In 1994 the comet Shoemaker-Levy 9 broke apart and smashed into Jupiter, and several space probes, including Voyager 2, Galileo, and the Hubble Space Telescope, were able to document the rare event.

(See pictures of a bright fireball that slammed into Jupiter last month.)

Using what they'd learned about chemicals left in Jupiter's atmosphere after the comet crash, scientists from the French observatory LESIA and the Max Planck Institutes in Germany analyzed the composition of Neptune's atmosphere with the European research satellite Herschel.

The data show that the amount of carbon monoxide in Neptune's upper atmosphere is higher than in the planet's lower atmosphere. Since gas would normally thin out as it reaches higher atmospheric layers, the extra gas had to come from some outside source, the scientists say.

A comet, which carries carbon monoxide in its icy tail, is the "main explanation," said study co-author Paul Hartogh of the Max Planck Institute for Solar System Research.

Comet Also Smashed Saturn?

The researchers estimate the comet that struck Neptune was 1.2 miles (2 kilometers) wide, which would have made its impact very powerful.

The first fragment of Shoemaker-Levy 9 was just half the size of the unnamed Neptune comet. When the fragment struck Jupiter, it released energy equal to 225,000 megatons of TNT and created a plume 621 miles (1,000 kilometers) high.

In addition, a similar technique used earlier this year found evidence for a comet crash on Saturn 300 years ago.

Adding the Neptune find to the relatively recent Saturn and Jupiter smashups implies that comet collisions might be more frequent than astronomers had thought.

(Related blog: "Comets 'Melted' Jupiter's Biggest Moon.")

A 1997 study estimated that comets about a mile (1.6 kilometers) wide hit Jupiter once every 6,000 years. And mathematical models for Neptune have suggested that a major comet hits the gas giant planet every 8,000 years, Hartogh said.

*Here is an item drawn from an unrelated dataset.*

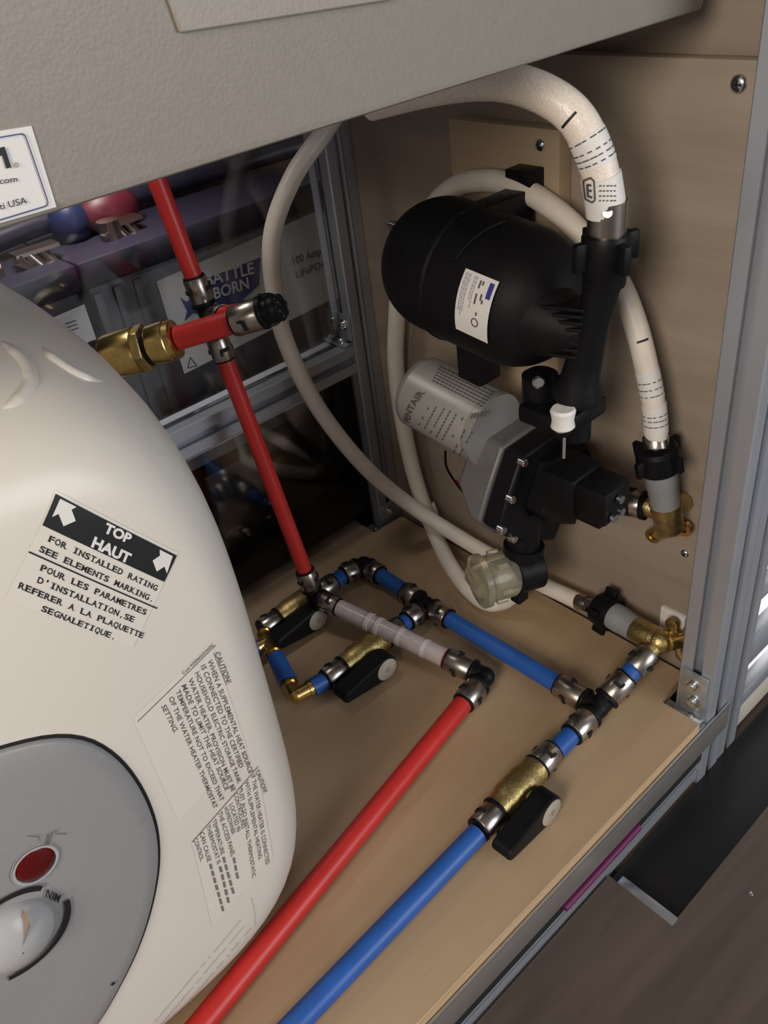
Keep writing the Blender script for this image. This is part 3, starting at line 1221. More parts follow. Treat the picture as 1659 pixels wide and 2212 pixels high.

Based on the old calculations, he said, "statistically, it's not so probable" that Neptune, Jupiter, and Staurn would each suffer a major impact event within a 300-year period—suggesting a new estimate may be in order.

"Maybe there are more impacts than we think."

The Neptune comet-crash findings are part of a suite of papers based on Herschel results published in the July 16 issue of the journal Astronomy & Astrophysics.